The process of accreditation for undertaking the sensory analysis of virgin olive oils according to the IOC’s methods is carried out each year. Panels worldwide enter the process for first-time accreditation and for the annual renewal of prior accreditation. Of the very scrutinizing process, Dan Flynn, Executive Director of the UC Davis Olive Center, says “We had a leg up, we started with a very good group of people.”
The screening and training for potential panel members of Davis’s lab, led by Dr. Jean-Xavier Guinard, began in 2009. Panel members, some who have been involved with olive oil for years, also received training from Paul Vossen, well known expert in olive oil processing and sensory analysis, as well as by the panel operated by the California Olive Oil Council. In just one year from the first screening session, 19 panelists and 12 apprentices were chosen, trained, and have honed their tasting skills to achieve a respected industry position. Tastings currently happen about once a week with 8 – 12 members on a panel per session. Next year, the panel will provide a fee-based service.
The sensory panel, explains Flynn, has three roles. The first is to provide certification of olive oil sent in by producers, retailers, and importers. Oils are analyzed based on the IOC’s official scorecard which looks at fruitiness, bitterness, pungency and defects. Extra virgin certification allows no defects. With certification in place, the panel expands on the information given on the scorecard to provide a more detailed explanation of the olive oil analysis. This gives the oil’s provider a deeper look at its positive aspects. While the scorecard rates oil on fruitiness, this next phase delves into the specific apple or tropical notes, for example, helping to perpetuate the features of quality oils. Research is a very important role, according to Flynn, “because the leader of the panel is a
well-regarded sensory panelist.” The panel’s research will provide sound analysis of olive oil produced in California which will hopefully lead toward the identification of what Flynn calls a “California-style” extra virgin olive oil.
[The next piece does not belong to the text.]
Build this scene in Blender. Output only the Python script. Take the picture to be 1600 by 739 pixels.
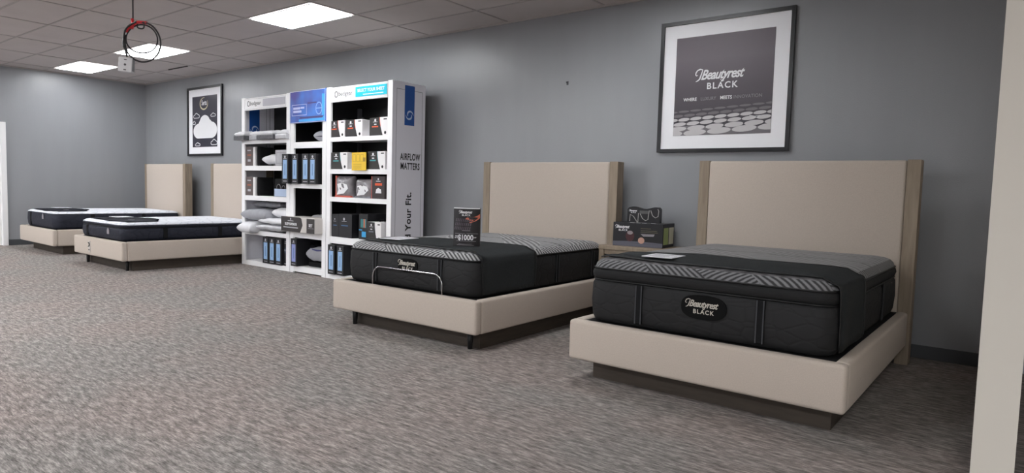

Those in California’s olive oil industry definitely stand to benefit from the UC Davis Olive Oil Lab accreditation. California’s olive oil industry now has a panel in place to analyze the quality of olive oil in the US, making the highly useful process much easier and certainly more convenient. Consumers stand to benefit from this accreditation as well. It will continue to push consumer education forward, expanding awareness of quality oils and extra virgin certification. These combined benefits offer great potential for the panel’s work. At its inception three years ago the Olive Center, part of the Robert Mondavi Institute for Wine and Food Science, had a vision to do for table olives and olive oil what the institute did for wine. “This,” says Flynn, “is another step in that direction.”